Made in extended response to the work of Hilma af Klint, Julia Morison’s Ode to Hilma presents an ambitious new series of paintings alongside her 2022 work, Vademecum II, staged in the same gallery where af Klint’s ‘the ten largest’ were exhibited in 2021-22. Join us to hear artist Julia Morison in conversation with Christchurch based writer Dr Anna Smith, and curator of the exhibition Dr Kirsty Baker as they consider the thematic resonances between the work af Klint and Morison’s five-decade long investigation into the power of artistic forms and materials to hold symbolic meaning.
Julia Morison
Julia Morison’s ongoing practice – incorporating painting, sculpture, photography and installation – is consistently underpinned by a complex symbolic system. She frequently works within self-imposed parameters, whether numerical, material or organisational.
Her vocabulary is inspired by esoteric and spiritual sources, such as Hermeticism, the Kabbalah, alchemy, and memory systems. Morison’s work has come to represent her own intellectual order through an interweaving of symbol, material and philosophy, re-interpreting or reviewing for a contemporary context. Morison’s work invites us to reflect on the ways structures manipulate the way we see things, with her interpretations offering a metaphor for other such systems and encouraging us to consider systems themselves.
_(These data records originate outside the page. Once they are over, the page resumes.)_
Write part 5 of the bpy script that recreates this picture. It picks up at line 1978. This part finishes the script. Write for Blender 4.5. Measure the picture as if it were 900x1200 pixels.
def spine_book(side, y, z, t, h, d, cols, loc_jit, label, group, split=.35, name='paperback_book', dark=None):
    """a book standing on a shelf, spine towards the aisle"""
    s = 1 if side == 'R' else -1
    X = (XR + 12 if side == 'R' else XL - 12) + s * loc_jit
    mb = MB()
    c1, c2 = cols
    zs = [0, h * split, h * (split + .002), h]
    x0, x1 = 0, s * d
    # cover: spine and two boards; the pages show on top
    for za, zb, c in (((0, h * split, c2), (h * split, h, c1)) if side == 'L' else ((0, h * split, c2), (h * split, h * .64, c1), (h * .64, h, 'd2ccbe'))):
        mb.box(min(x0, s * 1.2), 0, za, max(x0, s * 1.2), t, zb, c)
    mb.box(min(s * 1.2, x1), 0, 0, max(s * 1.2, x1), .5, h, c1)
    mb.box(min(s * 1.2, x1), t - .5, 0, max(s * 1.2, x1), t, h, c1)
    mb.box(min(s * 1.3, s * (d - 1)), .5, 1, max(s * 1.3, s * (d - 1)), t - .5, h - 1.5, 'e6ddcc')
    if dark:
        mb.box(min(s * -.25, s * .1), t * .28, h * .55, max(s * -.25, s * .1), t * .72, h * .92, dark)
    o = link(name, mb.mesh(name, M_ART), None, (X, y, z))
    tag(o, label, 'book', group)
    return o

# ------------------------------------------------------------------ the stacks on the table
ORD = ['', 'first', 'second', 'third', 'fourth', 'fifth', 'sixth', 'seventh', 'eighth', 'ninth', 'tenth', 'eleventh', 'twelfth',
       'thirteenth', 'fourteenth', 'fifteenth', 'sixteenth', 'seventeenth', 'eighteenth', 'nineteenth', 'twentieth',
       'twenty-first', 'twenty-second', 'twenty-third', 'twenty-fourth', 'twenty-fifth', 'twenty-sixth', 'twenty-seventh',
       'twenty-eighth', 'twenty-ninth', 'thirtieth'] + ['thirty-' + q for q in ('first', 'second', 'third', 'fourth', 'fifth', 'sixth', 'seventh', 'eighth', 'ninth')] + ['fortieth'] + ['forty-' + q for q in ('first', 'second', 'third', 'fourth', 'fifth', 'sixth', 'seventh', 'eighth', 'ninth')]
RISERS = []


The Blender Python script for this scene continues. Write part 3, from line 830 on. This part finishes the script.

Much of her artistic exploration probes into the ways that meaning can be shaped and reconfigured through the use of ten symbolic materials, from clay and ash, to silver and gold. Fascinated by the ways that we systematise our understanding of the world around us, Morison draws on a range of knowledge systems, from the arcane to the contemporary.
Recent exhibitions include; Live another day, Nadene Milne Gallery, Christchurch, (2023); 3(.)6 degrees of separation, Jonathan Smart Gallery, Christchurch, (2022), Hindsight, Trish Clark Gallery, (2022), Omnium Gatherum: Alembic, Sumer Gallery, Tauranga, (2021), All That Is Solid Melts, Auckland Art Gallery, (2021) and Head[case], Tauranga Art Gallery, Adam Art Gallery, Wellington, Sargeant Gallery, Whanganui, (2021) Objectspace, Auckland (2020) and Christchurch Art Gallery, (2019).
Dr Anna Smith
Dr Anna Smith first taught Women's Studies and English at the University of Otago from 1989-1992. She then worked in the English Programme at Canterbury from 1993-2017. She has taught in a variety of fields including literary theory, drama and children's literature and film. Since retiring, she has continued to write art criticism and fiction. Her latest work, a novel intended mainly for young readers, is provisionally titled The Littles. She also is a tarot reader and is interested in the origins of this ancient card game, as well as studying the archetypes it embodies.